Rund 200 Käufer:innen im Jahr werden nach erster Hersteller-Schätzung sehen, was sie an ihrem Xtura haben. Groß ist die Nische nicht, und auch auffällig wird der Allradler nach Wunsch seiner Entwickler:innen nicht sein, wenn er sich in der Wildnis aufhält. Ein knalliges Rot oder kräftiges Blau wird es selbst auf Wunsch oder gegen Mehrpreis nicht geben, stattdessen liefert ihn Eura in jeder Farbe – sofern es naturnahes Sandgrau ist.
Technische Daten des neuen Eura Xtura XT 686 EF (2024)
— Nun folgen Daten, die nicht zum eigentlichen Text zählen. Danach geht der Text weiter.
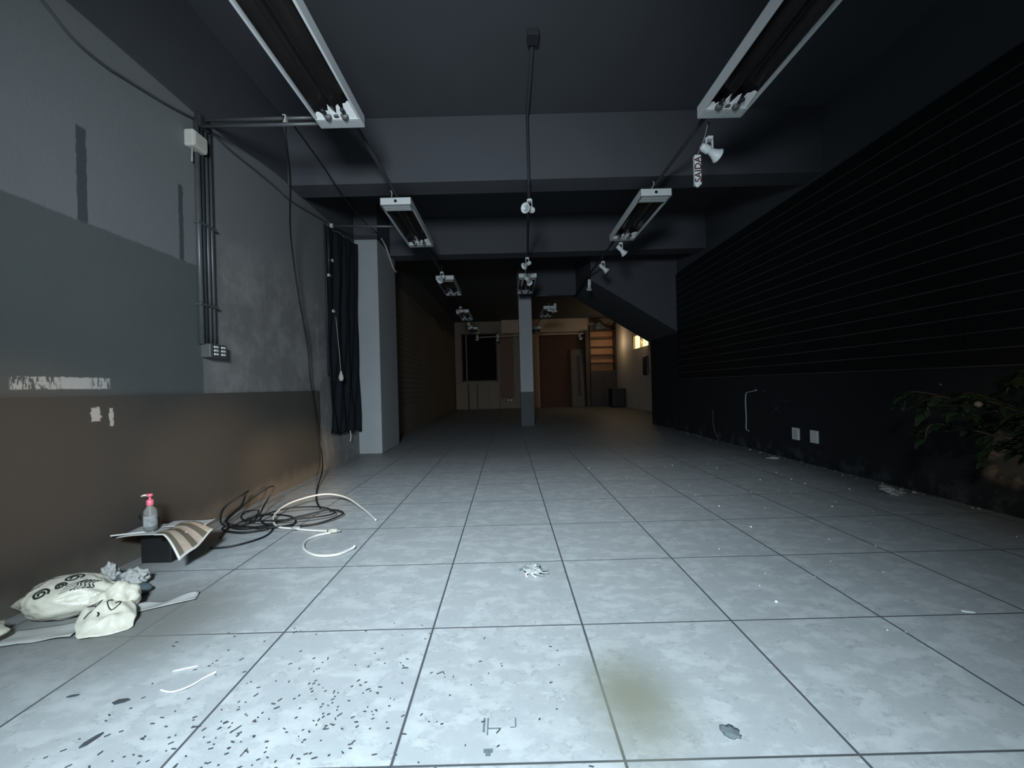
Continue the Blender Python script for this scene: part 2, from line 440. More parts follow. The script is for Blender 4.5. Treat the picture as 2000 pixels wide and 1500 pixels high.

AUTO ZEITUNG 02/2024 | Eura Xtura XT 686 EF |
Technische Daten | |
Motor | 4-Zylinder, 4-Ventiler, Turbodiesel; 1995 cm³ |
Antrieb | 9-Stufen-Automatik; Allrad |
Leistung | 140 kW/190 PS |
Max. Drehmoment | 440 Nm |
Karosserie | |
Außenmaße (L/B/H) | (6880/2200/3050) mm |
Leergewicht/Zuladung | 3350/750 kg |
Ausstattung | |
Sitz-/Schlafplätze | 3/2-3 |
Herd/Heizung | 2 Flammenkocher+Induktion/Alde-Warmwasserheizung |
Gas | 2 x 11 kg |
Frisch-/Abwasser | 145/105 l |
Preis | |
Grundpreis | 144.900 € |
Alle Daten Werksangaben |
Der neue Eura Xtura XT 686 EF (2024) bietet mehr Autarkie und Geländegängigkeit als reguläre Teilintegrierte, ist aber viel günstiger als ein individuell konfiguriertes Fernreise-Mobil: Damit sollte er seine Marktnische locker ausfüllen können – auch dann, wenn er am Ende doch öfter auf dem Fünf-Sterne-Wellnessplatz steht als in der Wildnis.